+++ GIVEN MATERIAL +++

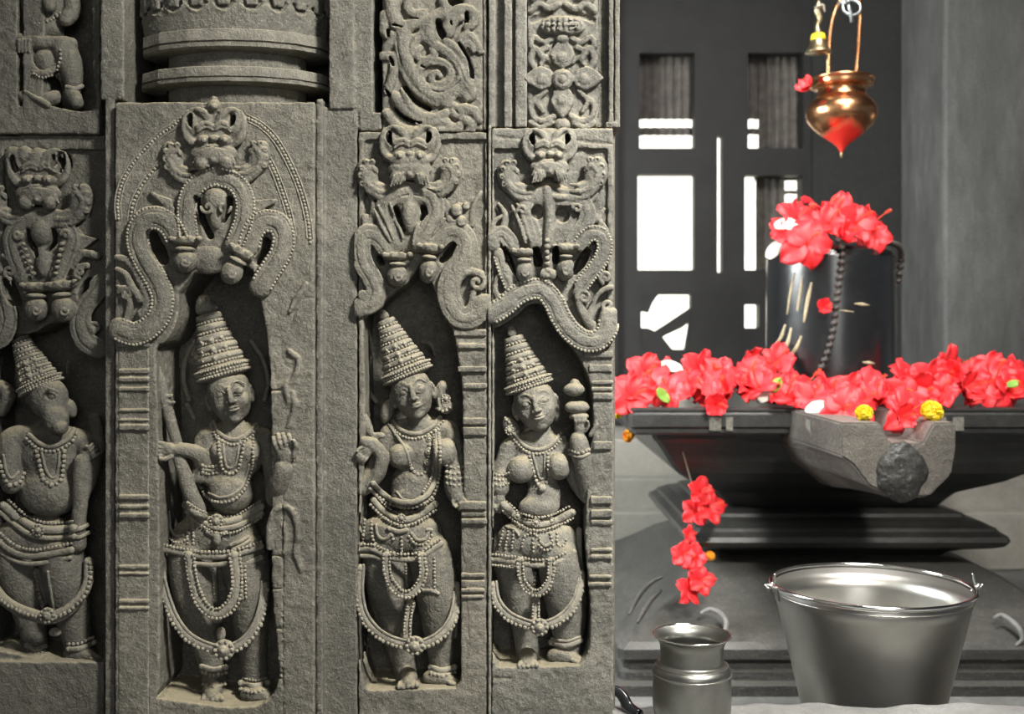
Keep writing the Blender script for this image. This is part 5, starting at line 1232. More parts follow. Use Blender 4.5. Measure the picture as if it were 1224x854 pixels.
# spout
SX = .711
secs = []
def spout_sec(y, e, flare):
    return [(.605 - flare * .0, .838), (.605 - flare * .2, .775), (.605 + .022 - flare, .772 - .012), (.655 - flare, .722), (SX - flare * .3, .695 - flare * 1.2), (.768 + flare, .702), (.808 + flare, .742), (.817 + flare * .2, .79), (.817, .838),
            (.775, .838), (.755, .800), (.695, .800), (.678, .838)]
V = []; Fc = []
ysec = [2.0, 2.06, 2.16, 2.28, 2.36, 2.46]; fls = [0, .003, .008, .016, .024, .03]
for yy, fl_ in zip(ysec, fls):
    for k_, (x, z) in enumerate(spout_sec(yy, 0, fl_)): V.append((x, yy, z))
n = 13
for i in range(len(ysec) - 1):
    for j in range(n): Fc.append((i * n + j, i * n + (j + 1) % n, (i + 1) * n + (j + 1) % n, (i + 1) * n + j))
Fc += [tuple(range(n)), tuple(range((len(ysec) - 1) * n, len(ysec) * n))]
sp = mesh_obj('spout', V, Fc, M['spout_stone'], ped, False)
bm = bmesh.new(); bm.from_mesh(sp.data); bmesh.ops.recalc_face_normals(bm, faces=bm.faces)
bmesh.ops.bevel(bm, geom=[e for e in bm.edges], offset=.004, segments=2, affect='EDGES'); bm.to_mesh(sp.data); bm.free()
# wet rounded lip below the channel
lb = Bits()
ls = Sculpt(0, 160, 0, 160, 0, 60, 2.0)
for a_, b__, c_, rx_, ry_, rz_ in ((80, 40, 26, 26, 26, 14), (82, 78, 28, 40, 34, 20), (74, 100, 26, 34, 22, 18), (84, 120, 22, 22, 16, 14), (60, 62, 24, 20, 18, 12), (104, 66, 24, 20, 22, 12)):
    U_ = ls.ax[0][:, None, None] - a_; V__ = ls.ax[1][None, :, None] - b__; W_ = ls.ax[2][None, None, :] - c_
    k0 = np.sqrt((U_ / rx_) ** 2 + (V__ / ry_) ** 2 + (W_ / rz_) ** 2); k1 = np.sqrt((U_ / rx_ ** 2) ** 2 + (V__ / ry_ ** 2) ** 2 + (W_ / rz_ ** 2) ** 2) + 1e-6
    ls.put((slice(None),) * 3, k0 * (k0 - 1) / k1, 'u', 22)
ls.rough(2.0, 16); ls.rough(1.2, 6); LV, LQ = ls.mesh()
cen = W(1077, 566, 2.0); u_ = .00112
LV = np.stack([cen.x + (LV[:, 0] - 80) * u_ * .95, 2.02 - LV[:, 2] * u_ * .6, cen.z - (LV[:, 1] - 78) * u_ * .82], 1)
lip = mesh_obj('spout_lip', LV, LQ, M['wet'], sp)
lip['label'] = 'wet black rounded lip under the spout channel'
for (a, b, dd) in ((848, 862, 2.352), (868, 876, 2.352), (1123, 1131, 2.352), (1139, 1152, 2.352)):
    o = boxes_w('paste_mark', [(qx(a, dd), qx(b, dd), dd - .0006, dd + .003, qz(515, dd), qz(499, dd))], M['mark'], ped, bevel=0)
o = boxes_w('paste_mark', [(.6035, .606, 2.20, 2.235, .79, .826)], M['mark'], ped, bevel=0)
# volutes carved on the base
for pts in ([(838, 733), (848, 729), (860, 733), (868, 744), (866, 755), (858, 758)], [(846, 770), (858, 775), (868, 772)], [(1188, 739), (1197, 736), (1208, 742), (1218, 752), (1222, 764), (1214, 772)], [(1188, 782), (1200, 787), (1212, 782)], [(752, 735), (764, 712), (778, 697), (792, 690)], [(762, 745), (775, 722), (790, 706)]):
    P_ = []
    for a, b in pts:
        t = (b - 700) / 90.; d = 2.47 - .14 * min(1, max(0, t * 1.6)) if b < 760 else 2.335
        P_.append(tuple(W(a, b, d)))
    tube_w('volute', P_, [.003, .006, .006, .005, .003], M['ledge'] if pts[0][0] not in (752, 762) else M['base_stone'], bpy.data.objects['base_block'])

# ------------------------------------------------------------------ the black stone
LX, LY, LR, LZ = .800, 2.735, .158, .828
lin = empty('stone_linga', (LX, LY, LZ), 'polished black cylindrical stone standing on the pedestal, striped with pale paste', 'sacred stone')
prof = smooth_prof([(LR * .97, 0), (LR * 1.0, .02), (LR * 1.0, .2), (LR * .99, .345), (LR * .975, .366), (LR * .93, .379), (LR * .8, .387), (LR * .4, .393), (0, .395)], 4)
lathe_w('stone_body', (LX, LY, LZ), prof, M['linga'], lin, 96)
def cyl(px, py, lift=0):
    dx, dz = (px - CX) / F, (CY - py) / F
    a = 1 + dx * dx; b = -2 * (LX * dx + LY); R_ = LR + lift
    c = LX * LX + LY * LY - R_ * R_; disc = b * b - 4 * a * c
    if disc < 0: d = -b / (2 * a)
    else: d = (-b - math.sqrt(disc)) / (2 * a)
    return (dx * d, d, CAMZ + dz * d)
for P_, r in (([(950, 326), (945, 350), (941, 376)], 1.6), ([(939, 388), (933, 406), (920, 420)], 2.4), ([(959, 332), (955, 360), (953, 372)], 1.6), ([(970, 338), (965, 362), (961, 386)], 2.2), ([(946, 392), (942, 410), (933, 424), (921, 431)], 2.8), ([(958, 402), (951, 418), (938, 432), (925, 441)], 2.4)):
    r = r * .002
    tube_w('paste_stripe', [cyl(a, b, .000) for a, b in P_], [r * .5, r * 1.1, r, r * .6], M['ash'], lin, fl=.5)
for a, b, rr in ((1030, 364, 2.4), (1038, 434, 2.6), (1012, 372, 1.2)):
    tube_w('paste_smear', [cyl(a - 9, b - 1, -.001), cyl(a, b, -.001), cyl(a + 9, b + 1, -.001)], [.001, rr * .0018, .001], M['ash'], lin)
def bead_string(label, path, r, name='prayer_beads'):
    P_ = [np.array(p) for p in path]; P_ = np.array(catm2(P_, 8))
    e = empty(name, tuple(P_[-1]), label, 'beads')
    tube_w('string', [tuple(p) for p in P_[::3]], .0012, M['cord'], e, 6)
    L = np.r_[0, np.cumsum(np.linalg.norm(np.diff(P_, axis=0), axis=1))]; n = int(L[-1] / (r * 2.02))
    first = None
    for i in range(n):
        t = (i + .5) * L[-1] / n; c = np.array([np.interp(t, L, P_[:, k]) for k in range(3)]) - P_[-1]
        if first is None:
            v = ICO_V * r * np.array([1, 1, .82]); v = v * (1 + .07 * np.sin(8 * np.arctan2(ICO_V[:, 1], ICO_V[:, 0])))[:, None]
            first = mesh_obj('bead', v, ICO_F, M['bead'], e, local=True); first.location = c
        else:
            o = first.copy(); COL.objects.link(o); o.parent = e; o.location = c
    return e
bead_string('dark seed bead strand hanging down the front of the black stone', [cyl(a, b, .009) for a, b in ((1000, 284), (1007, 300), (1004, 330), (1000, 362), (996, 395), (988, 425), (977, 450), (970, 468))], .0088)
bead_string('short dark bead strand at the right edge of the black stone', [(LX + .1, LY - .13, 1.222), (LX + .148, LY - .07, 1.216), (LX + .168, LY - .03, 1.19), (LX + .168, LY - .02, 1.155), (LX + .166, LY - .01, 1.125)], .0088)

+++

» STATED EXERCISE:
Write the listing out a second time exactly, dropping all images.

» EXERCISE SOLUTION:
Keep writing the Blender script for this image. This is part 5, starting at line 1232. More parts follow. Use Blender 4.5. Measure the picture as if it were 1224x854 pixels.
# spout
SX = .711
secs = []
def spout_sec(y, e, flare):
    return [(.605 - flare * .0, .838), (.605 - flare * .2, .775), (.605 + .022 - flare, .772 - .012), (.655 - flare, .722), (SX - flare * .3, .695 - flare * 1.2), (.768 + flare, .702), (.808 + flare, .742), (.817 + flare * .2, .79), (.817, .838),
            (.775, .838), (.755, .800), (.695, .800), (.678, .838)]
V = []; Fc = []
ysec = [2.0, 2.06, 2.16, 2.28, 2.36, 2.46]; fls = [0, .003, .008, .016, .024, .03]
for yy, fl_ in zip(ysec, fls):
    for k_, (x, z) in enumerate(spout_sec(yy, 0, fl_)): V.append((x, yy, z))
n = 13
for i in range(len(ysec) - 1):
    for j in range(n): Fc.append((i * n + j, i * n + (j + 1) % n, (i + 1) * n + (j + 1) % n, (i + 1) * n + j))
Fc += [tuple(range(n)), tuple(range((len(ysec) - 1) * n, len(ysec) * n))]
sp = mesh_obj('spout', V, Fc, M['spout_stone'], ped, False)
bm = bmesh.new(); bm.from_mesh(sp.data); bmesh.ops.recalc_face_normals(bm, faces=bm.faces)
bmesh.ops.bevel(bm, geom=[e for e in bm.edges], offset=.004, segments=2, affect='EDGES'); bm.to_mesh(sp.data); bm.free()
# wet rounded lip below the channel
lb = Bits()
ls = Sculpt(0, 160, 0, 160, 0, 60, 2.0)
for a_, b__, c_, rx_, ry_, rz_ in ((80, 40, 26, 26, 26, 14), (82, 78, 28, 40, 34, 20), (74, 100, 26, 34, 22, 18), (84, 120, 22, 22, 16, 14), (60, 62, 24, 20, 18, 12), (104, 66, 24, 20, 22, 12)):
    U_ = ls.ax[0][:, None, None] - a_; V__ = ls.ax[1][None, :, None] - b__; W_ = ls.ax[2][None, None, :] - c_
    k0 = np.sqrt((U_ / rx_) ** 2 + (V__ / ry_) ** 2 + (W_ / rz_) ** 2); k1 = np.sqrt((U_ / rx_ ** 2) ** 2 + (V__ / ry_ ** 2) ** 2 + (W_ / rz_ ** 2) ** 2) + 1e-6
    ls.put((slice(None),) * 3, k0 * (k0 - 1) / k1, 'u', 22)
ls.rough(2.0, 16); ls.rough(1.2, 6); LV, LQ = ls.mesh()
cen = W(1077, 566, 2.0); u_ = .00112
LV = np.stack([cen.x + (LV[:, 0] - 80) * u_ * .95, 2.02 - LV[:, 2] * u_ * .6, cen.z - (LV[:, 1] - 78) * u_ * .82], 1)
lip = mesh_obj('spout_lip', LV, LQ, M['wet'], sp)
lip['label'] = 'wet black rounded lip under the spout channel'
for (a, b, dd) in ((848, 862, 2.352), (868, 876, 2.352), (1123, 1131, 2.352), (1139, 1152, 2.352)):
    o = boxes_w('paste_mark', [(qx(a, dd), qx(b, dd), dd - .0006, dd + .003, qz(515, dd), qz(499, dd))], M['mark'], ped, bevel=0)
o = boxes_w('paste_mark', [(.6035, .606, 2.20, 2.235, .79, .826)], M['mark'], ped, bevel=0)
# volutes carved on the base
for pts in ([(838, 733), (848, 729), (860, 733), (868, 744), (866, 755), (858, 758)], [(846, 770), (858, 775), (868, 772)], [(1188, 739), (1197, 736), (1208, 742), (1218, 752), (1222, 764), (1214, 772)], [(1188, 782), (1200, 787), (1212, 782)], [(752, 735), (764, 712), (778, 697), (792, 690)], [(762, 745), (775, 722), (790, 706)]):
    P_ = []
    for a, b in pts:
        t = (b - 700) / 90.; d = 2.47 - .14 * min(1, max(0, t * 1.6)) if b < 760 else 2.335
        P_.append(tuple(W(a, b, d)))
    tube_w('volute', P_, [.003, .006, .006, .005, .003], M['ledge'] if pts[0][0] not in (752, 762) else M['base_stone'], bpy.data.objects['base_block'])

# ------------------------------------------------------------------ the black stone
LX, LY, LR, LZ = .800, 2.735, .158, .828
lin = empty('stone_linga', (LX, LY, LZ), 'polished black cylindrical stone standing on the pedestal, striped with pale paste', 'sacred stone')
prof = smooth_prof([(LR * .97, 0), (LR * 1.0, .02), (LR * 1.0, .2), (LR * .99, .345), (LR * .975, .366), (LR * .93, .379), (LR * .8, .387), (LR * .4, .393), (0, .395)], 4)
lathe_w('stone_body', (LX, LY, LZ), prof, M['linga'], lin, 96)
def cyl(px, py, lift=0):
    dx, dz = (px - CX) / F, (CY - py) / F
    a = 1 + dx * dx; b = -2 * (LX * dx + LY); R_ = LR + lift
    c = LX * LX + LY * LY - R_ * R_; disc = b * b - 4 * a * c
    if disc < 0: d = -b / (2 * a)
    else: d = (-b - math.sqrt(disc)) / (2 * a)
    return (dx * d, d, CAMZ + dz * d)
for P_, r in (([(950, 326), (945, 350), (941, 376)], 1.6), ([(939, 388), (933, 406), (920, 420)], 2.4), ([(959, 332), (955, 360), (953, 372)], 1.6), ([(970, 338), (965, 362), (961, 386)], 2.2), ([(946, 392), (942, 410), (933, 424), (921, 431)], 2.8), ([(958, 402), (951, 418), (938, 432), (925, 441)], 2.4)):
    r = r * .002
    tube_w('paste_stripe', [cyl(a, b, .000) for a, b in P_], [r * .5, r * 1.1, r, r * .6], M['ash'], lin, fl=.5)
for a, b, rr in ((1030, 364, 2.4), (1038, 434, 2.6), (1012, 372, 1.2)):
    tube_w('paste_smear', [cyl(a - 9, b - 1, -.001), cyl(a, b, -.001), cyl(a + 9, b + 1, -.001)], [.001, rr * .0018, .001], M['ash'], lin)
def bead_string(label, path, r, name='prayer_beads'):
    P_ = [np.array(p) for p in path]; P_ = np.array(catm2(P_, 8))
    e = empty(name, tuple(P_[-1]), label, 'beads')
    tube_w('string', [tuple(p) for p in P_[::3]], .0012, M['cord'], e, 6)
    L = np.r_[0, np.cumsum(np.linalg.norm(np.diff(P_, axis=0), axis=1))]; n = int(L[-1] / (r * 2.02))
    first = None
    for i in range(n):
        t = (i + .5) * L[-1] / n; c = np.array([np.interp(t, L, P_[:, k]) for k in range(3)]) - P_[-1]
        if first is None:
            v = ICO_V * r * np.array([1, 1, .82]); v = v * (1 + .07 * np.sin(8 * np.arctan2(ICO_V[:, 1], ICO_V[:, 0])))[:, None]
            first = mesh_obj('bead', v, ICO_F, M['bead'], e, local=True); first.location = c
        else:
            o = first.copy(); COL.objects.link(o); o.parent = e; o.location = c
    return e
bead_string('dark seed bead strand hanging down the front of the black stone', [cyl(a, b, .009) for a, b in ((1000, 284), (1007, 300), (1004, 330), (1000, 362), (996, 395), (988, 425), (977, 450), (970, 468))], .0088)
bead_string('short dark bead strand at the right edge of the black stone', [(LX + .1, LY - .13, 1.222), (LX + .148, LY - .07, 1.216), (LX + .168, LY - .03, 1.19), (LX + .168, LY - .02, 1.155), (LX + .166, LY - .01, 1.125)], .0088)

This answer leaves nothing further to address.